TO DO => Exactly as written, quote every line that follows, skipping the images.
----------------------------------------
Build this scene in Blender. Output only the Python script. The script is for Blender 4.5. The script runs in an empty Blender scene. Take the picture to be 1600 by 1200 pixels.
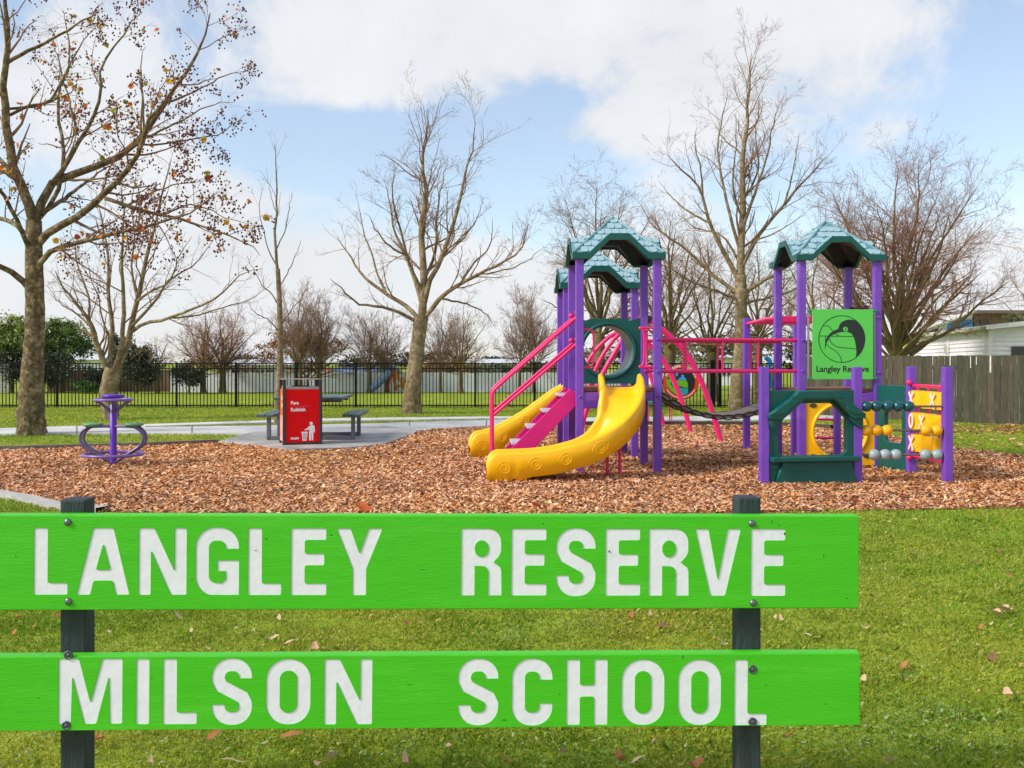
import bpy, bmesh, math, random
import numpy as np
from mathutils import Vector, Matrix
random.seed(7); rng = np.random.default_rng(11)
R = math.radians
scene = bpy.context.scene
col = scene.collection

# ------------------------------------------------------------------ camera, sky, sun, exposure
CAM_H = 1.42; FPX = 1550.0; HZ = 566.0
cam_d = bpy.data.cameras.new('camera'); cam = bpy.data.objects.new('camera', cam_d); col.objects.link(cam)
cam.location = (0, 0, CAM_H); cam.rotation_euler = (R(90), 0, 0)
cam_d.sensor_width = 36; cam_d.lens = 36*FPX/1600; cam_d.shift_y = -(600-HZ)/1600
cam_d.clip_start = 0.05; cam_d.clip_end = 3000
scene.camera = cam
scene.view_settings.view_transform = 'Standard'; scene.view_settings.look = 'None'
scene.view_settings.exposure = 0.98; scene.view_settings.gamma = 1.0
SUN_EL = 38; SUN_AZ = -113            # azimuth measured from +Y (view direction) clockwise, so the sun stands at the left
sun_dir = Vector((math.sin(R(SUN_AZ))*math.cos(R(SUN_EL)), math.cos(R(SUN_AZ))*math.cos(R(SUN_EL)), math.sin(R(SUN_EL))))
sl = bpy.data.lights.new('sun', 'SUN'); sl.energy = 1.9; sl.angle = R(14); sl.color = (1.0, 0.95, 0.87)
so = bpy.data.objects.new('sun', sl); col.objects.link(so); so.location = (-20, -10, 30)
so.rotation_euler = (-sun_dir).to_track_quat('-Z', 'Y').to_euler()
world = bpy.data.worlds.new('World'); scene.world = world; world.use_nodes = True
wn = world.node_tree; wn.nodes.clear()
def N(nt, t, **kw):
    n = nt.nodes.new(t)
    for k, v in kw.items():
        if k in n.inputs.keys() if isinstance(k, str) else False: n.inputs[k].default_value = v
        else: setattr(n, k, v)
    return n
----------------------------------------
IN RESPONSE =>
Build this scene in Blender. Output only the Python script. The script is for Blender 4.5. The script runs in an empty Blender scene. Take the picture to be 1600 by 1200 pixels.
import bpy, bmesh, math, random
import numpy as np
from mathutils import Vector, Matrix
random.seed(7); rng = np.random.default_rng(11)
R = math.radians
scene = bpy.context.scene
col = scene.collection

# ------------------------------------------------------------------ camera, sky, sun, exposure
CAM_H = 1.42; FPX = 1550.0; HZ = 566.0
cam_d = bpy.data.cameras.new('camera'); cam = bpy.data.objects.new('camera', cam_d); col.objects.link(cam)
cam.location = (0, 0, CAM_H); cam.rotation_euler = (R(90), 0, 0)
cam_d.sensor_width = 36; cam_d.lens = 36*FPX/1600; cam_d.shift_y = -(600-HZ)/1600
cam_d.clip_start = 0.05; cam_d.clip_end = 3000
scene.camera = cam
scene.view_settings.view_transform = 'Standard'; scene.view_settings.look = 'None'
scene.view_settings.exposure = 0.98; scene.view_settings.gamma = 1.0
SUN_EL = 38; SUN_AZ = -113            # azimuth measured from +Y (view direction) clockwise, so the sun stands at the left
sun_dir = Vector((math.sin(R(SUN_AZ))*math.cos(R(SUN_EL)), math.cos(R(SUN_AZ))*math.cos(R(SUN_EL)), math.sin(R(SUN_EL))))
sl = bpy.data.lights.new('sun', 'SUN'); sl.energy = 1.9; sl.angle = R(14); sl.color = (1.0, 0.95, 0.87)
so = bpy.data.objects.new('sun', sl); col.objects.link(so); so.location = (-20, -10, 30)
so.rotation_euler = (-sun_dir).to_track_quat('-Z', 'Y').to_euler()
world = bpy.data.worlds.new('World'); scene.world = world; world.use_nodes = True
wn = world.node_tree; wn.nodes.clear()
def N(nt, t, **kw):
    n = nt.nodes.new(t)
    for k, v in kw.items():
        if k in n.inputs.keys() if isinstance(k, str) else False: n.inputs[k].default_value = v
        else: setattr(n, k, v)
    return n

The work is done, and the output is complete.